Doug Henschen, my editor at Intelligent Enterprise, already has posted an interview with Gartner's BPM guru Jim Sinur, live from their shindig in Opryland. Jim makes some interesting points about the market, but the BPM bloggers on site (e.g. Kemsley, Taylor) seem to be most taken by Gartner's new BPM "maturity model." I'm sure it makes a great Powerpoint slide, but not sure I'm buyin' it.

It starts off on the safe side: Most companies, he says, are at stage 1(modeling and measuring) or 2(tweaking and optimizing, using business rules). OK, I believe that. So what comes next? Stage 3 is an enterprise-wide process architecture with processes extended to trading partners. Stage 4 is instrumenting a framework of performance management goals against the actual process implementation.

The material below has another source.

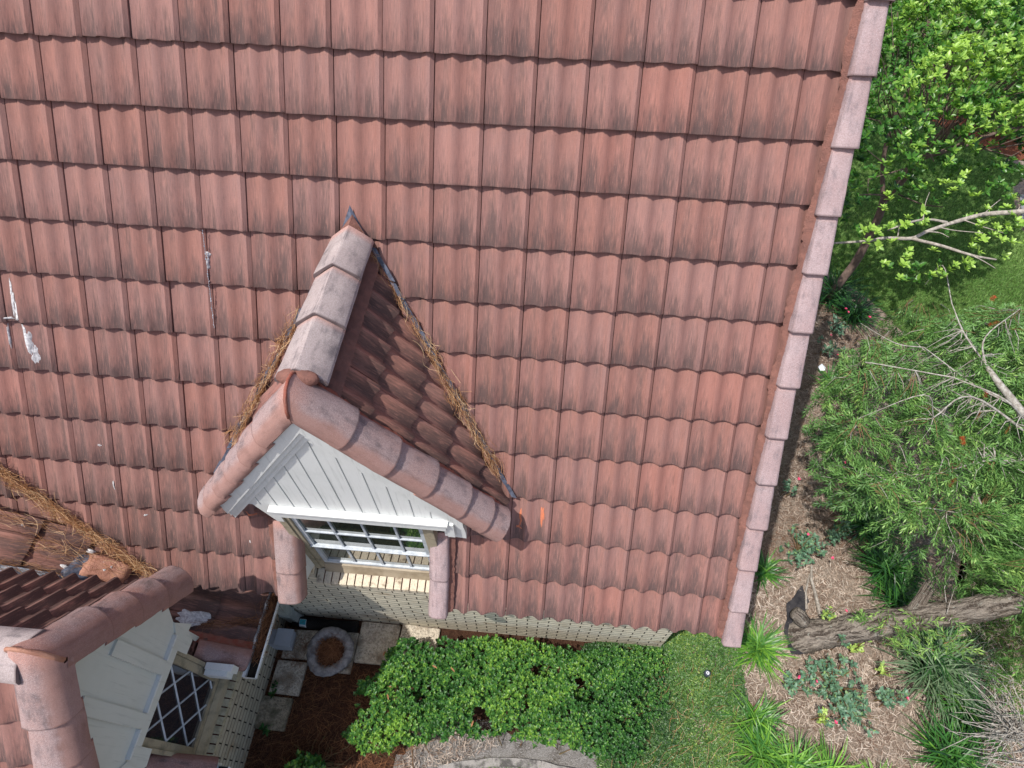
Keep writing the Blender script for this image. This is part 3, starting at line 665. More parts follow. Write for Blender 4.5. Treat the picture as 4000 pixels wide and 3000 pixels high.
# lattice: crossings at y = -2.956,-3.074,-3.195,-3.30 and z = -3.178,-3.355,-3.54,-3.72
ym = -3.0755; zs = .1805; ys = .119
for sgn in (1, -1):
    for c in range(-5, 6):
        # line z = z0 + sgn*(y-ym)*zs/ys + c*2*zs
        pts = []
        f = lambda yy: -3.355 + sgn * (yy - ym) * zs / ys + c * 2 * zs
        y0, y1 = -3.316, -2.847
        inv = lambda zz: ym + (zz + 3.355 - c * 2 * zs) * ys / zs * sgn
        ya, yb = sorted((inv(-3.80), inv(-2.89))); ya, yb = max(ya, y0), min(yb, y1)
        if yb - ya > .02: diag(ya, f(ya), yb, f(yb))
lt.build('lattice', M['alu'], win2)
rm = MB(); rm.box((-4.6, -3.36, -4.0), (-4.55, -2.8, -2.6)); 

# ------------------------------------------------------------ wing roof and dormer
wrows = [(.3575 * j, .3575 * (j + 1)) for j in range(0, 14)][::-1]
wr = tile_field('wing_roof', WS, -17, -6, wrows, M['tile_shade'], house, amp=.0150, phase=-.015, cuts=lambda l: (-3.40, -2.735) if l < .6 else None, dirt=lambda a, b: .62, x1=-1.99)
shade_smooth_angle(wr); wr['label'] = 'low wing slope of dark stained tiles beyond the needle filled valley'
wp = [(a * .92, b) for a, b in gp]
opening_caps(wr, WS, -2.60, -1, [(.42, .0)], M['cap_shade'], .80); opening_caps(wr, WS, -3.545, 1, [(.47, .0)], M['cap_shade'], .90)
mortar('edge_mortar', WS, [(-2.60, .52), (-2.60, .0)], -.03, .06, .05, -.002, M['mortar_red'], wr)
blob('mortar_lump', WS, -2.67, .47, .085, .07, .075, M['mortar'], wr); blob('mortar_lump', WS, -3.43, .50, .08, .07, .07, M['mortar'], wr)
o = blob('sealant_smear', WS, -2.45, .52, .065, .11, .012, M['sealant'], wr, n=40, rag=.28, surf=lambda a, b: .012); o['label'] = 'white sealant smear below the wing dormer'
wg = MB(); gx = -3.845; SL = 1.4286
def gp3(y, z, x=None): return (gx if x is None else x, y, z)
ya = -3.0765; za = -1.62
hw = .60
wg.prism([gp3(ya, za + .05), gp3(ya + hw, za - hw * SL), gp3(ya + hw - .06, za - hw * SL - .13), gp3(-2.62, -2.78), gp3(-2.60, -3.0), gp3(-2.665, -3.14), gp3(-2.765, -3.13), gp3(-2.768, -2.945), gp3(-3.375, -2.945), gp3(-3.378, -3.13), gp3(-3.48, -3.14), gp3(-3.55, -3.0), gp3(-3.53, -2.78), gp3(ya - hw + .06, za - hw * SL - .13), gp3(ya - hw, za - hw * SL)], (-.04, 0, 0))
wgable = wg.build('dormer_gable', M['white_shade'], house); wgable['label'] = 'shaded white panelled gable of the wing dormer'
tp = MB(); e = .018; X1 = gx + e
tp.box((gx, -3.377, -2.945), (X1, -2.770, -2.852))
tp.box((gx, -2.955, -2.8515), (X1, -2.862, -2.20)); tp.box((gx, -3.285, -2.8515), (X1, -3.192, -2.12))
for sg in (1, -1):
    a0, a1 = .0, .155
    tp.prism([gp3(ya, za + .02 - a0 / c55), gp3(ya + sg * .60, za + .02 - .60 * SL - a0 / c55), gp3(ya + sg * .535, za + .02 - .535 * SL - a1 / c55), gp3(ya, za + .02 - a1 / c55)], (e + .003, 0, 0))
    tp.prism([gp3(ya, za + .035), gp3(ya + sg * .60, za + .035 - .60 * SL), gp3(ya + sg * .60, za + .035 - .60 * SL - .07), gp3(ya, za - .035)], (e + .016, 0, 0))
tp.prism([gp3(-2.765, -3.13), gp3(-2.765, -2.80), gp3(-2.735, -2.80), gp3(-2.665, -2.85), gp3(-2.60, -2.93), gp3(-2.665, -3.14)][::1], (e - .004, 0, 0)) if False else None
tp.prism([gp3(-2.685, -2.852), gp3(-2.622, -2.775), gp3(-2.57, -3.02), gp3(-2.655, -3.0)], (e - .006, 0, 0)); tp.prism([gp3(-3.468, -2.852), gp3(-3.53, -2.775), gp3(-3.58, -3.02), gp3(-3.50, -3.0)], (e - .006, 0, 0))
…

The order seems funny to me. If that's the way BPM is going to be adopted, it's not how BPMS vendors have oriented their tools. Later in the interview, Jim talks about the business-driven iterative improvement strategy that is really driving BPM. But his maturity model is not iterative, it's waterfall. A more logical progression would seem to be:

  1. Model and measure (as-is and simulated to-be), and establish performance targets.
  2. Implement one app, and measure performance achieved.
  3. Tweak and optimize, add business rules.
  4. Iterate that for a few more apps.
  5. Develop the enterprise process architecture.
The essence of modeling is performance prediction. When the modeling and simulation tool is part of a BPMS, there is an implicit assumption that the KPIs that were modeled will be monitored at runtime. That's why the BPMS vendor has taken the trouble to include BAM in the offering. Maybe Jim is saying that's what the vendors are selling but companies aren't ready for it yet? I don't know, but the thought of rolling out an enterprise process architecture before I had closed the loop on process performance doesn't really make sense.